Criei o instituto para investigar a política e a violência, e como essas duas instâncias estão ligadas. O que fiz em todas as minhas peças e meus filmes foi construir uma espécie de história da violência, a partir de dois sentidos para a palavra história: de um lado, as histórias concretas, de violências reais que aconteceram, e do outro, a história como ferramenta que nos possibilita observar como a violência funciona, como as revoluções acontecem, ou como os genocídios ou as crises econômicas acontecem e se repetem.
Na sua opinião, o que o teatro ou as artes podem oferecer de único quando decidem abordar conflitos geopolíticos recentes, ou casos de violência real como esse?
O que só as artes oferecem, neste momento, é o que chamo de instituições simbólicas, ou de solidariedade simbólica.

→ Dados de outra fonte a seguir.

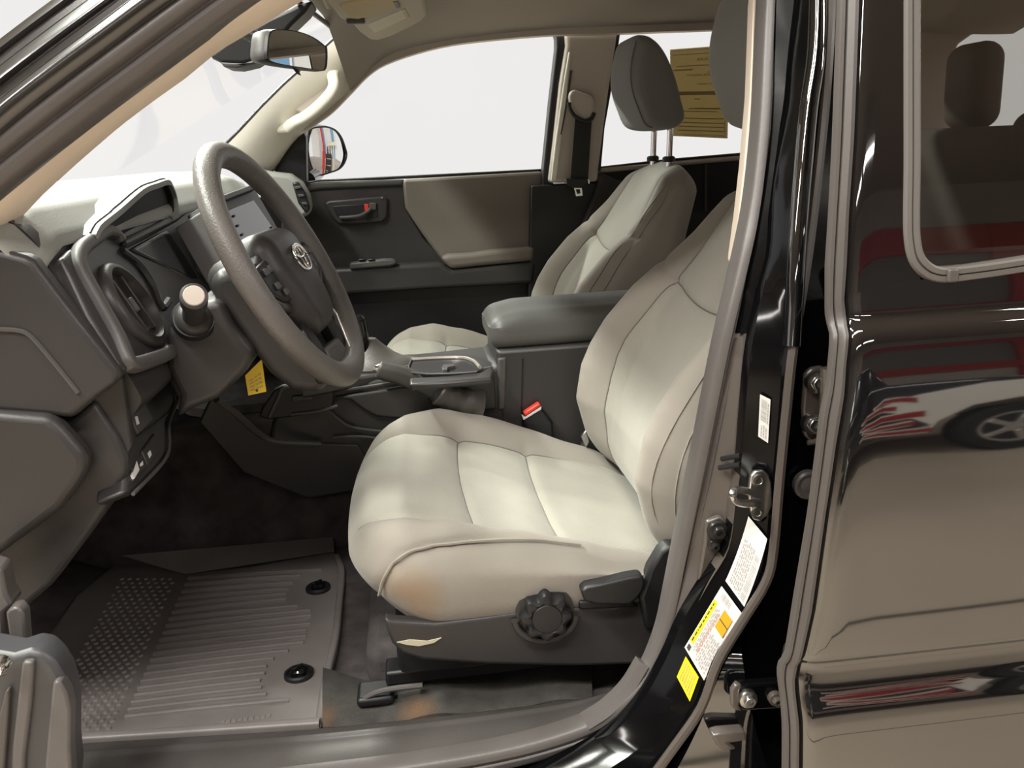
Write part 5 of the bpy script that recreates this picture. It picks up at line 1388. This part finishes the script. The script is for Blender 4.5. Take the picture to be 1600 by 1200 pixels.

É você poder estabelecer, num palco, espaços artificiais, ou seja, criar algo que não existe na realidade, mas que você pode fazer existir na realidade do teatro. Como um Tribunal Internacional para a economia, por exemplo, que é algo que não existe, o que é problemático em si, pois temos uma economia com impactos globais. Portanto, é pensar: “Se isso não existe, vamos criar”. Foi assim que criamos o Tribunal do Congo (“The Congo Tribunal”), e por três dias realizamos um julgamento sobre as consequências e impactos de empresas exploradoras no país. Em “La reprise” há a solidariedade entre atores e não atores, que constroem juntos uma realidade. Então o que faço é criar esses espaços que não existem mas que deveriam existir, e que podemos construir e fazer existir num palco. Isso é o teatro para mim.